Kein einziges Mal kam ihm jener Satz über die Lippen, den ein CDU-Vorsitzender aussprechen müsste: Die Unionsfraktion wird Brosius-Gersdorf aufgrund ihrer Aussagen nicht wählen können.
Zu dieser Ansage war Merz nicht bereit. Er will der SPD nicht auf den Schlips treten – während die SPD auf seiner Krawatte Purzelbäume schlägt. Man halte an Brosius-Gersdorf fest, verkündete der sozialdemokratische Koalitionspartner.
Das war nicht der einzige Bückling des Kanzlers. Merz bestätigte das Vorurteil, die Kritik an der Kandidatin habe „liberalen Positionen“ gegolten. Die Kritiker hätten die Debatte „vergiftet“. Ein rechter Kulturkampf drohe den „Meinungskorridor“ einzuengen. All das behauptete ein Hauptstadtjournalist. Merz widersprach nicht. Merz stimmte zu.
Merz hält den Umgang mit Brosius-Gersdorf für „völlig inakzeptabel“. Gilt das auch für Parteifreunde, die keine linke Aktivistin am höchsten Gericht sehen wollen?
Noch befremdlicher: Die Sorge des Kanzlers gilt einem Kulturkampf, in den die Konservativen laut Merz nicht einsteigen sollen. Gerade so aber wird der „Meinungskorridor eingeengt“. Merz ist blind für die vorpolitischen Grundlagen politischer Macht.
Leicht dreht Merz bei, wenn der Staat sich bläht. Da klingt der CDU-Kanzler wie der grüne Ex-Wirtschaftsminister Robert Habeck.
Merz verkündet der Bevölkerung Entbehrungen. Die Bürger sollen tiefer in die Tasche greifen. Sonst kollabieren die Rente, die Krankenkassen, die Pflegekassen. Merz sagt letztlich: Weil die staatlichen Sozialsysteme nicht mehr lange funktionieren, komme es auf „Anstrengungen von uns allen“ an.

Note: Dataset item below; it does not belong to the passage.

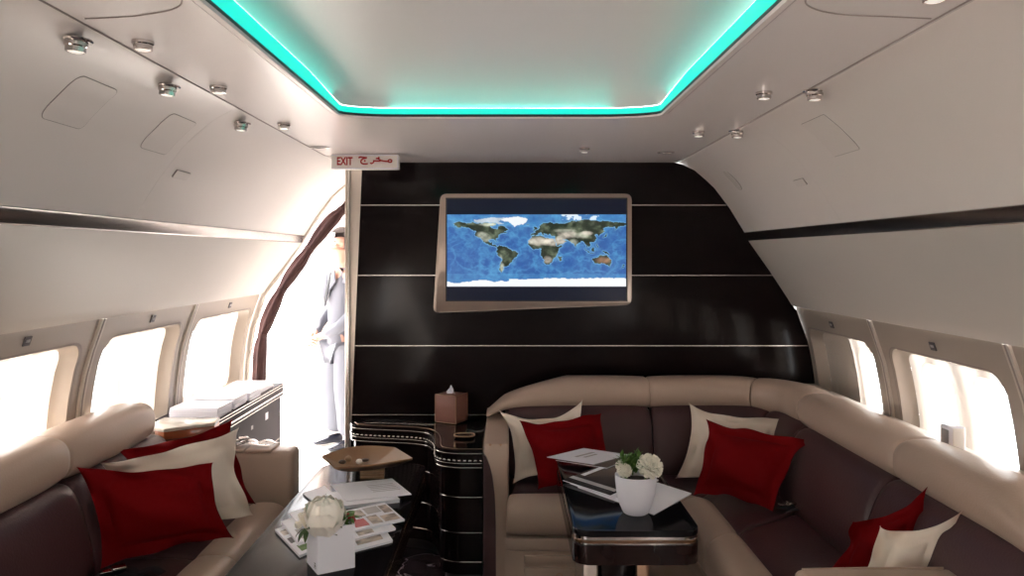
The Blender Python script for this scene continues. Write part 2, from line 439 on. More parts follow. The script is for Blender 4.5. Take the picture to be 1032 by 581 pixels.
# the LED tape itself: three runs behind the rim
for nm_,lc,to,sx,sy in (('left',(OX0+.006,.63,2.152),(.5,0,1),4.4,.012),('right',(OX1-.006,.63,2.152),(-.5,0,1),4.4,.012),('front',((OX0+OX1)/2,OY-.006,2.145),(0,-.5,1),.85,.010)):
    l = bpy.data.lights.new('led_tape_'+nm_,'AREA'); l.shape='RECTANGLE'; l.size=sx if nm_=='front' else sy; l.size_y=sy if nm_=='front' else sx; l.color=(0,.9,.72); l.energy={'front':.13}.get(nm_,.6); l.spread=math.radians(150)
    o = bpy.data.objects.new('led_tape_'+nm_,l); COL.objects.link(o); o.location=lc
    zax = -Vector(to).normalized(); yax = Vector((0,1,0)) if nm_!='front' else zax.cross(Vector((1,0,0))); xax = yax.cross(zax)
    o.rotation_euler = Matrix((xax,yax,zax)).transposed().to_euler()
# panel joints of the ceiling (fine grooves)
def groove(name, pts, r=.0022, m='groove'): return struct(name, tube(pts, r, 6), m)
for j,(s_,x) in enumerate(((-1,-.974),(1,.962))):
    groove('trim_%d' % (51+j), [(x,y,2.1235) for y in (YB+.05,0,2,3.0,4.24 if s_<0 else D)], .0028)
groove('trim_53', [(-.974,4.24,2.1235),(-.86,4.27,2.1235)], .0026)
for j,s_ in enumerate((-1,1)):
    x0 = -.632 if s_<0 else .572
    groove('trim_%d' % (54+j), smoothpath([(s_*.95,1.79,2.1235),(s_*.85,1.775,2.1235),(x0+s_*.17,1.76,2.1235),(x0+s_*.09,1.72,2.1235),(x0+s_*.045,1.65,2.1235),(x0+s_*.035,1.5,2.1235)]), .0022)
# joint across the curved wall panels
for j,(s_,pp) in enumerate(((-1,((216,128),(190,150),(160,180),(140,200),(132,214))),(1,((765,128),(790,150),(812,172),(830,200),(850,222))))):
    pts = [hit(*q) for q in pp]; y = sum(p.y for p in pts)/len(pts)
    ss = [s_of(s_,Vector((1.0,0,2.118)))]+[s_of(s_,Vector((x,0,z))) for x,z in UP[2:]]
    groove('trim_%d' % (56+j), [at_s(s_,a,y,-.0012) for a in ss], .002, 'hatch')
# ---- hatches let into the curved wall
def hatch(px4, name, m='hatch', r=.022, lift=.002, gw=.0018, label=None, cat=None, full=True):
    ps = [hit(*q) for q in px4]; side = 1 if ps[0].x > 0 else -1
    ss = [s_of(side,p) for p in ps]; ys = [p.y for p in ps]
    s0,s1,y0,y1 = min(ss),max(ss),min(ys),max(ys)
    # average the opposite corners so that the plate is a true rectangle on the wall
    ss.sort(); ys.sort(); s0=(ss[0]+ss[1])/2; s1=(ss[2]+ss[3])/2; y0=(ys[0]+ys[1])/2; y1=(ys[2]+ys[3])/2
    def plate(s0,s1,y0,y1,r,lift):
        lp = rrect(s0,s1,y0,y1,min(r,(s1-s0)*.45,(y1-y0)*.45))
        cs, cy = (s0+s1)/2,(y0+y1)/2; vs=[];fs=[];n=len(lp); R=[1,.75,.5,.25]
        vs=[at_s(side,p[0],p[1],-.004) for p in lp]
        for q in R: vs += [at_s(side,cs+(p[0]-cs)*q,cy+(p[1]-cy)*q,lift) for p in lp]
        vs.append(at_s(side,cs,cy,lift))
        for k in range(len(R)):
            for i in range(n): fs.append((k*n+i,k*n+(i+1)%n,(k+1)*n+(i+1)%n,(k+1)*n+i))
        for i in range(n): fs.append((len(R)*n+i,len(R)*n+(i+1)%n,len(vs)-1))
        return vs,fs
    t = thing(name,label,cat,at_s(side,(s0+s1)/2,(y0+y1)/2,0))
    link('gasket', plate(s0-gw,s1+gw,y0-gw,y1+gw,r+gw,lift*.75), 'groove', t)
    link('cover', plate(s0,s1,y0,y1,r,lift), m, t)
hatch(((37,118),(83,76),(122,93),(80,129)),'access_panel',label='large rounded access panel in left curved wall, nearest the camera',cat='access panel')
hatch(((137,148),(176,115),(200,125),(166,155)),'access_panel',label='smaller rounded access panel in left curved wall, farther from the camera',cat='access panel',r=.02)
hatch(((804,127),(829,116),(868,149),(846,157)),'access_panel',label='faintly outlined access panel in the right curved wall',cat='access panel',r=.006,lift=.002,gw=.0015)
hatch(((172,178),(178,172),(192,174),(187,181)),'wall_plate',label='small blank square plate on the left curved wall',cat='plate',r=.004,lift=.006,gw=.001)
hatch(((797,184),(803,180),(816,183),(812,188)),'wall_plate',label='small blank square plate on the right curved wall',cat='plate',r=.004,lift=.006,gw=.001)
hatch(((727,174),(731,172),(750,190),(746,192)),'speaker_grille',label='long oval grille low on right curved wall beside partition',cat='grille',r=.05,lift=.003,gw=.001,m='valance')

# ---- reading lights
def reading_light(loc, label, group=None):
    t = thing('reading_light', label, 'reading light', loc, group)
    link('flange', lathe([(.010,.004),(.040,.004),(.042,0),(.040,-.004),(.030,-.006),(.012,-.006)],24), 'chrome', t, local=True)
    link('housing', lathe([(.018,0),(.030,-.004),(.030,-.016),(.026,-.019),(.026,-.032),(.022,-.033),(.021,-.028),(.012,-.026)],24), 'chrome', t, local=True)
    link('lens', lathe([(1e-6,-.0345),(.015,-.034),(.0225,-.030),(.022,-.026),(1e-6,-.026)],20), 'lens', t, local=True)
    return t
proto = None
RL = [((144,39),'left ceiling strip, nearest the camera'),((220,85),'left ceiling strip, second from the camera'),((286,123),'left ceiling strip, farthest of its row'),
      ((77,37),'left curved wall, nearest the camera'),((169,84),'left curved wall, second from the camera'),((243,122),'left curved wall, farthest of its row'),
      ((770,91),'right ceiling strip, nearer of the pair'),((704,131),'right ceiling strip, farther of the pair'),
      ((821,92),'right curved wall, nearer of the pair'),((743,132),'right curved wall, farther of the pair'),
      ((589,148),'flat ceiling just above the screen'),((942,-13),'right ceiling at the top edge of picture')]
for (px,py),lb in RL:
    p = hit(px,py); lab = 'small chrome reading light on the '+lb
    if proto is None: proto = reading_light(p,lab,'chrome reading lights'); o = proto
    else: o = copy_tree(proto); o.location = p; o['label'] = lab
    tilt = 0
    if abs(p.x) > .99: tilt = (.35 if p.x < 0 else -.35)*.25
    o.rotation_euler = (0,tilt,0); o.scale = (.88,.88,.88); o.location.z -= .008 if tilt else 0
def airvent(px,py,lab,w=.05,rz=0):
    p = hit(px,py); t = thing('air_vent',lab,'air vent',(p.x,p.y,2.124),'flush air vents',rz)
    link('rim', lathe([(.6*w,.0),(w,-.001),(w,-.005),(.7*w,-.005),(.65*w,-.001)],24,sy=.6), 'chrome', t, local=True)
    link('grille', lathe([(1e-6,-.003),(.68*w,-.003),(.68*w,0)],20,sy=.6), 'ink', t, local=True)
airvent(322,147,'flush oval vent in ceiling above the exit sign')
airvent(671,152,'flush dark vent in ceiling beside the right wall curve',.045)
p = PY(341,172,4.66)

# ---- floor and the shell behind the partition
struct('floor', box((0,.9,-.02),(3.4,8.2,.04)), 'marble')
struct('floor_entry', box((-1.1,6.5,-.02),(2.6,3.0,.04)), 'entryfloor')
struct('wall_rear', box((0,YB-.03,1.06),(3.7,.06,2.3)), 'liner')
# entry: side wall behind partition, end wall, ceiling, left side wall beyond the door, open door on the left
struct('wall_entry_right', box((-.30,5.9,1.07),(.04,2.6,2.14)), 'liner')
struct('wall_entry_end', box((-1.1,7.55,1.07),(1.7,.05,2.14)), 'liner')
struct('ceiling_entry', box((-.99,6.1,2.16),(1.5,3.0,.04)), 'soffit')
struct('wall_entry_left', extrude_profile([(1.0,2.13),*UP[2:],(1.50,1.50),*side_low(1.335)], 7.15, 7.55, .03, -1), 'liner')
struct('wall_entry_top', extrude_profile([(1.0,2.13),*UP[2:5]], 5.30, 7.15, .03, -1), 'liner')
struct('ground', box((-6,3,-2.6),(26,34,.1)), 'palebounce')
struct('trim_60', extrude_profile([(x-.012,z) for x,z in [(1.068,2.079),(1.182,1.976),(1.267,1.863),(1.364,1.712),(1.50,1.50),(1.636,1.32),(1.705,1.10),(1.742,.88),(1.752,.6),(1.735,.38),(1.62,0)]], 5.30,5.35,.035,-1), 'reveal')
struct('trim_61', extrude_profile([(x-.01,z) for x,z in [(1.182,1.976),(1.267,1.863),(1.364,1.712),(1.50,1.50),(1.636,1.32),(1.705,1.10),(1.742,.88),(1.752,.6),(1.735,.38),(1.62,0)]], 7.12,7.16,.04,-1), 'reveal')

# ---- partition
prof = [(-.835,2.124),(.954,2.124),(1.0,2.112),(1.068,2.079),(1.13,2.026),(1.182,1.976),(1.267,1.863),(1.364,1.705),(1.494,1.520),(1.634,1.30),(1.650,1.28),(1.715,1.10),(1.76,.90),(1.77,.6),(1.755,.4),(1.64,0),(-.915,0),(-.897,.62)]
pv = [(x,D,z) for x,z in prof]+[(x,D+.04,z) for x,z in prof]; n = len(prof)
wf = struct('wall_front', (pv,[tuple(range(n)),tuple(range(n,2*n))[::-1]]+[(i,(i+1)%n,n+(i+1)%n,n+i) for i in range(n)]), 'lacquer', smooth=False)
def wallx(z):
    pts = prof[1:16]
    for i in range(len(pts)-1):
        if pts[i][1] >= z >= pts[i+1][1]: t=(pts[i][1]-z)/(pts[i][1]-pts[i+1][1]); return pts[i][0]+(pts[i+1][0]-pts[i][0])*t
for z in (1.88,1.478,1.075,.68,.30):
    xl = -.835-(2.12-z)*.0413+.002; xr = wallx(z)-.004
    struct('inlay_strip', box(((xl+xr)/2,D,z),(xr-xl,.006,.0042)), 'silver', wf)
# pillar at the edge of the doorway
pil = roundpoly([(-.945,4.605),(-.825,4.605),(-.825,4.72),(-.945,4.72)],.018)
wp = struct('wall_pillar', prism(pil,0,2.124), 'satin')
struct('cover_strip', box((-.917,4.59,1.06),(.012,.02,2.1),.003), 'silver', wp)

# ---- exit sign
t = thing('exit_sign','white sign reading EXIT in red English and Arabic above doorway','sign',PY(367,170,4.17))
w0, w1 = PY(334,170.5,4.17), PY(401.5,156,4.17)
link('housing', box(((w0.x+w1.x)/2,4.20,(w0.z+w1.z)/2),(w1.x-w0.x,.06,w1.z-w0.z),.006), 'signface', t)
link('rim', join(box(((w0.x+w1.x)/2,4.169,w1.z-.003),(w1.x-w0.x,.008,.006)),box(((w0.x+w1.x)/2,4.169,w0.z+.003),(w1.x-w0.x,.008,.006)),box((w1.x-.003,4.169,(w0.z+w1.z)/2),(.006,.008,w1.z-w0.z))), 'white', t)
def text_mesh(name, s, size, loc, m, parent, sx=1, ext=.001, rot=(PI/2,0,0), bold=0, align='CENTER'):
    cu = bpy.data.curves.new(name,'FONT'); cu.body = s; cu.size = size; cu.extrude = ext; cu.align_x = align; cu.align_y = 'CENTER'; cu.offset = bold
    o = bpy.data.objects.new(name,cu); COL.objects.link(o); bpy.context.view_layer.update()
    dg = bpy.context.evaluated_depsgraph_get(); me = bpy.data.meshes.new_from_object(o.evaluated_get(dg)); bpy.data.objects.remove(o)
    me.materials.clear(); me.materials.append(M[m]); mx = Matrix.LocRotScale(Vector(loc)-base_of(parent), __import__('mathutils').Euler(rot), Vector((sx,1,1)))
    me.transform(mx); r = bpy.data.objects.new(name,me); COL.objects.link(r); r.parent = parent; return r
a = PY(347.2,162.9,4.164)
text_mesh('lettering','EXIT',.058,(a.x,4.166,a.z),'signred',t,.70,bold=.0014)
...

Weil der Staat also versagt hat, gerade in der Migrationspolitik, soll der Bürger die Zeche zahlen. Aber, schließt Merz, der Staat seien ja wir alle.
Nein. Als Bürger möchte ich, soweit es geht, vom Staat in Ruhe gelassen werden. Ich will kein Staatsdiener sein. Gesellschaft und Staat sind zwei Paar Stiefel. Wer den Gegensatz leugnet, landet beim betreuenden, bevormundenden, autoritären Staat. Robert Habeck liebte die falsche Parole „Wir sind der Staat“.
Habeck sagte 2021: Die „Vorstellung, dass der Staat seinen Bürgern wie eine fremde Macht gegenübertritt und ihnen Fesseln anlegt“, sei nicht seine Vorstellung. Diese Trennung zwischen Staat und Wirtschaft oder Staat und Gesellschaft existiere in Wirklichkeit in dieser Absolutheit nicht. „Der Staat, das sind wir alle.“ Soweit Habecks Sicht der Dinge.
Wäre Merz ein Konservativer, würde er den Slogan zurückweisen. Der Rechtsstaat braucht eine Legitimation durch die Bürger, aber Staat und Bürgerschaft dürfen nie zusammenfallen. Sonst kollabiert die Freiheit.
Merz liebt also das Zerrbild vom bösen rechten Kulturkampf – und er liebt das Trugbild vom allgegenwärtigen Staat. Beides sind keine liberalen, keine konservativen Positionen. Die SPD wird noch viel Freude haben mit ihrem Kanzler Friedrich Merz.